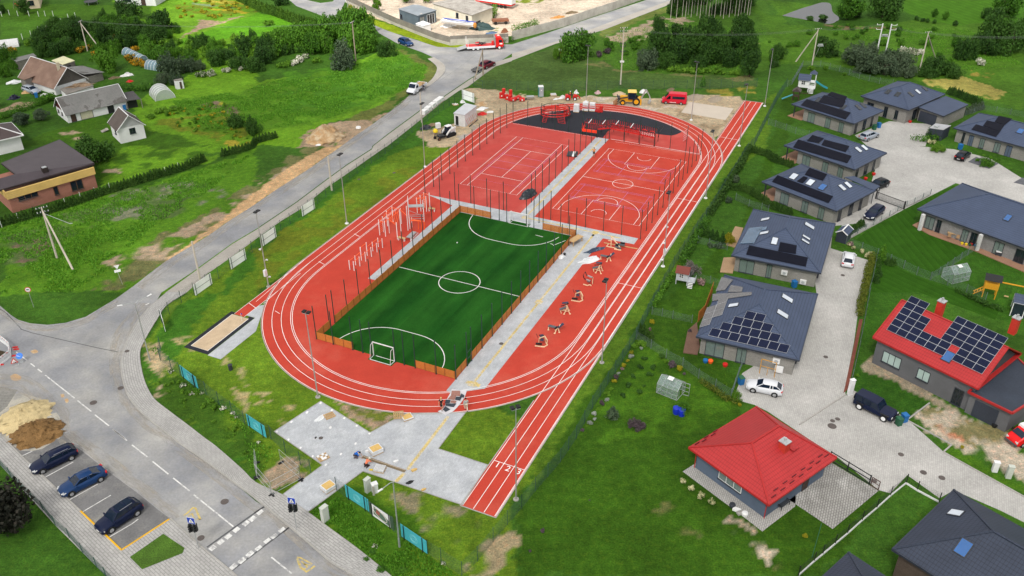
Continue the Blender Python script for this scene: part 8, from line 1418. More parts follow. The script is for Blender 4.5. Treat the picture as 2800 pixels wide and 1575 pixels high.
hdg('ivy over the end wall of the yard building',WP(1,"2230,215 2340,180 2370,150"),1.6,3.2,LB);hdg('green creeper on the concrete wall by the upper road',WP(2,"20,330 120,310 240,270"),1.5,2.4,LM);hdg('green creeper hanging at the road end of the plank fence',WP(1,"2440,430 2480,420 2536,410"),1.2,1.6,LD)
THUJA=[LG_THU,LD]
def row(pts,n,rad,h,m,label,group,kind='spire',jit=.06):
 seg=[(a,b,(b-a).length)for a,b in zip(pts,pts[1:])];T_=sum(s[2]for s in seg)
 for k in range(n):
  d=T_*k/(n-1)
  for a,b,l in seg:
   if d<=l+1e-6:break
   d-=l
  p=a.lerp(b,min(1,d/l));rr=random.Random(k+n);plt(kind,p+Vc((rr.uniform(-jit,jit),rr.uniform(-jit,jit),0)),rad*rr.uniform(.88,1.12),h*rr.uniform(.88,1.1),m,label,group,name='thuja',cat='conifer')
row(WP(1,"-240,-30 0,90 200,160 400,230 560,275 760,330"),52,.75,3.1,leafmat('sunlit_thuja_leaves',[(0.024,0.072,0.006),(0.048,0.120,0.010),(0.084,0.180,0.014)]),'slender thuja in the long row beside the far left road','thujas of the long row beside the far road')
row(WP(4,"0,795 200,745 500,660 800,565 1000,490 1300,395 1600,300 1800,245 2030,150"),62,.48,1.9,LG_THU,'small thuja in the row behind the brown house lawn','thujas of the row behind the brown house');row(WP(4,"2210,100 2300,75 2400,50 2500,20 1:0,1420 100,1390 200,1365"),20,.5,1.7,LG_THU,'small thuja in the short row by the vegetable plots','thujas of the short row by the vegetable plots')
q=None
for k,(x,y)in enumerate([(20,805),(190,750),(345,702),(500,648),(655,600),(805,535),(950,490),(1095,445),(1240,410),(1378,368),(1512,325),(1645,285),(1775,242),(1902,200)]):
 o=MB();p=W(4,x,y);o.box((p.x,p.y,.8),(.06,.06,1.6));tag(o.obj('white_fence_post',WH),'thin white fence post standing in the thuja row behind the brown house','post','white posts in the thuja row')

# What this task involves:
All of the material above should be reproduced exactly, except the pictures.

# Answer:
Continue the Blender Python script for this scene: part 8, from line 1418. More parts follow. The script is for Blender 4.5. Treat the picture as 2800 pixels wide and 1575 pixels high.
hdg('ivy over the end wall of the yard building',WP(1,"2230,215 2340,180 2370,150"),1.6,3.2,LB);hdg('green creeper on the concrete wall by the upper road',WP(2,"20,330 120,310 240,270"),1.5,2.4,LM);hdg('green creeper hanging at the road end of the plank fence',WP(1,"2440,430 2480,420 2536,410"),1.2,1.6,LD)
THUJA=[LG_THU,LD]
def row(pts,n,rad,h,m,label,group,kind='spire',jit=.06):
 seg=[(a,b,(b-a).length)for a,b in zip(pts,pts[1:])];T_=sum(s[2]for s in seg)
 for k in range(n):
  d=T_*k/(n-1)
  for a,b,l in seg:
   if d<=l+1e-6:break
   d-=l
  p=a.lerp(b,min(1,d/l));rr=random.Random(k+n);plt(kind,p+Vc((rr.uniform(-jit,jit),rr.uniform(-jit,jit),0)),rad*rr.uniform(.88,1.12),h*rr.uniform(.88,1.1),m,label,group,name='thuja',cat='conifer')
row(WP(1,"-240,-30 0,90 200,160 400,230 560,275 760,330"),52,.75,3.1,leafmat('sunlit_thuja_leaves',[(0.024,0.072,0.006),(0.048,0.120,0.010),(0.084,0.180,0.014)]),'slender thuja in the long row beside the far left road','thujas of the long row beside the far road')
row(WP(4,"0,795 200,745 500,660 800,565 1000,490 1300,395 1600,300 1800,245 2030,150"),62,.48,1.9,LG_THU,'small thuja in the row behind the brown house lawn','thujas of the row behind the brown house');row(WP(4,"2210,100 2300,75 2400,50 2500,20 1:0,1420 100,1390 200,1365"),20,.5,1.7,LG_THU,'small thuja in the short row by the vegetable plots','thujas of the short row by the vegetable plots')
q=None
for k,(x,y)in enumerate([(20,805),(190,750),(345,702),(500,648),(655,600),(805,535),(950,490),(1095,445),(1240,410),(1378,368),(1512,325),(1645,285),(1775,242),(1902,200)]):
 o=MB();p=W(4,x,y);o.box((p.x,p.y,.8),(.06,.06,1.6));tag(o.obj('white_fence_post',WH),'thin white fence post standing in the thuja row behind the brown house','post','white posts in the thuja row')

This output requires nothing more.